One Suit Ends…Another Begins

Avatar has been renowned for not only the majestic characters, the notable actors and actresses, a highly effective script, but for the amount of copyright infringement suits brought against director James Cameron.

What’s the problem?

Artist William Roger Dean filed a copyright infringement suit in the District Court of New York against Avatar for infringing on 14 of his paintings to create the planet of Pandora.

The above picture is a painting by artist Dean, one of many, that he claims Cameron used to create the planet of Pandora, pictured below.

So, did Cameron do it?

The Court found that Dean’s claim was unwarranted, and dismissed the case. US District Court Judge Furman stated that many of the images Dean claims were infringing his work weren’t even from the multi-billion dollar blockbuster hit, but from books about the film.

The Court felt that there were substantial differences, more than any similarities that Dean was claiming.

Seems like Cameron has been incredibly lucky with the suits brought against him in the past couple of years. Hopefully, this victory will dissuade others from bringing more frivolous charges against Avatar.

It’s Time for Isabella to Let It Go

Two sisters grew up shut away from the world in a castle to hide one of their powers to shoot ice from her hands. I’ll ask you: does this seem like a Disney movie? Or like the life of a woman in New Jersey?

Did Disney steal this story, the way Anna and Elsa stole your hearts?

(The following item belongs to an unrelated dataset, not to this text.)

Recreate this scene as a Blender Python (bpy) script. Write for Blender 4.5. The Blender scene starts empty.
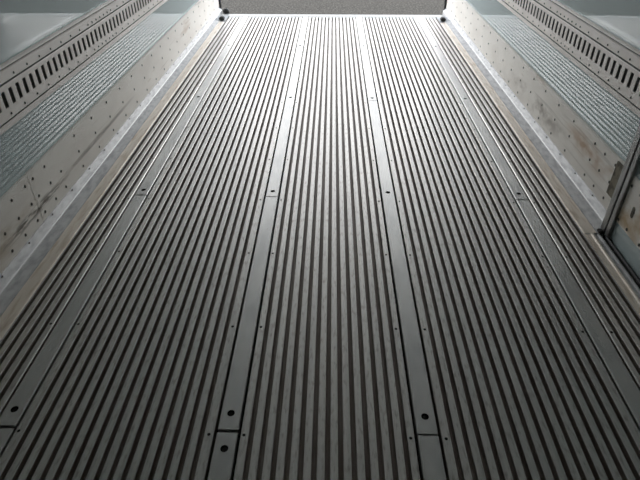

Peruvian author Isabella Tanikumi filed a civil lawsuit in the United States District Court for the District of New Jersey against Disney for infringing on her life story to produce Frozen. Think Disney infringed? Keep in mind, Frozen includes Princess sisters who grew up in a castle. One sister runs away to build her snow castle after being caught by her kingdom at her coronation ceremony, so her sister engages the help of a reindeer and a snowman to find her sister and bring her back.

Where’d the story come from then?

Isabella doesn’t quite claim that she made friends with a talkative snowman, but she does site 18 specific examples of when or how Disney infringed on her life story, like the claim that Disney stole the idea of betrayal from a loved one. Disney states that Frozen is loosely based off the Hans Christian Andersen fair tale, The Snow Queen, but firmly opposes any sort of borrowing from a New Jersey author’s autobiography.

Let It Go!

Hey Isabella? Think it’s time to Let It Go.

Are You Turtle-y Enough for The Turtles?

They used to be ‘so happy together’.

The Turtles seemed “so happy together”, so what could possibly make them a party to a suit in the District Court of California? Throughout their careers, Kaylan and Volman, the founding members of the band, controlled a company Flo & Eddie to distribute and market their band. And this company was the only place that had that exclusive right.

What happens to oldies in modern times?

Seems that Sirius missed that memo. If you haven’t had the Sirius experience, they’re a satellite radio company with different channels streaming different sorts of music, like oldies. Specifically, pre-1972 recording oldies, 15 of which were owned by Flo & Eddie. Six years after hearing Sirius play a Turtles song, Flo &Eddie decided to bring suit, even though other radio stations had been playing unlicensed recordings of the same musical compositions.

So, what do Flo & Eddie think Sirius has been up to?

1. Publicly performing the sound recordings to consumers and secondary partners and 2. Reproducing the sound recordings.

Pre-1972 Sound Recording

There’s a lot more to it, but basically, a pre-1972 sound recording comes with a slightly different bundle of rights than a post-72 recording does. And that’s what Sirius was relying on to win their defense. The biggest thing that sets aside a pre-1972 recording is the fact that the recordings are governed by state law, California in this case.

So, why did the Court find in favor of Flo & Eddie?

According to the Honorable United States District Court Judge Gutierrez, because they owned the exclusive rights to publicly perform their songs.

Why should you care if you aren’t a radio satellite?

Because apps like Spotify and Pandora may need to charge you more now for that rockin’ classic song you love so much.